I wrote of dichotomies before. Affair at Ward Place Hotel was filled with them from the word go: between Ranjith and Dev, between Ranjith and Jayanath, between Dev and Sharika, and between Dimi and Sammy. But that didn’t make them personal only: they were made to relate to the wider political and social context of the narrative, aptly summed up by the best one-liner in the play (dished out by Ranjith): “People want politics in theatre and theatre in politics.” Which is what, I thought to myself, and then I realised: it doesn’t matter anymore.
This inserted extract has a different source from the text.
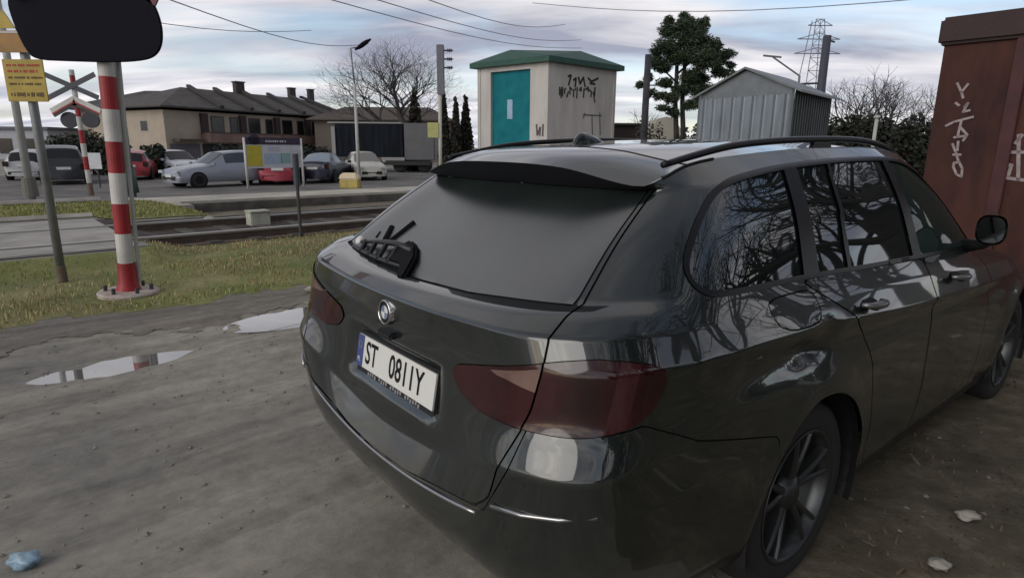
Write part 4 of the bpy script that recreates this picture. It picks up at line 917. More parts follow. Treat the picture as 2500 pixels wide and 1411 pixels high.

Compounding all this was the decision to have Nandun Dissanayake, that epitome of self-amusement and self-mockery in our English theatre, read the introductory announcement. The seriousness with which he spoke was at odds with our image of him as anything but serious, a hilarious distortion of the reality by the myth which could have been said of the many rifts that adorned, shaped, and coloured Jith’s play. Such rifts might have jarred and confused, but here they did not. Thankfully and mercifully, one can add.

In the final analysis therefore, Affair at Ward Place Hotel delivered. As is typical of such plays, they were catered to those who had time to kill, who wished to laugh at our political landscape with the luxury of detachment that only artistes can bring about. I confess that my verdict is woefully inadequate to convey to the reader a summing up of the worth of the play, but then again I suppose one doesn’t have to be a connoisseur to glean the base and essence of a work of art.

So to wrap up: Jith’s latest was a veritable assortment, a melting pot that brought together stories we have encountered and tropes that have been assembled, in more ways than one, before, which compelled my comment on intertextuality at the beginning of this review. Did that help? Maybe. Did I enjoy it? Of course. Did it achieve what it set out to achieve? I hope so.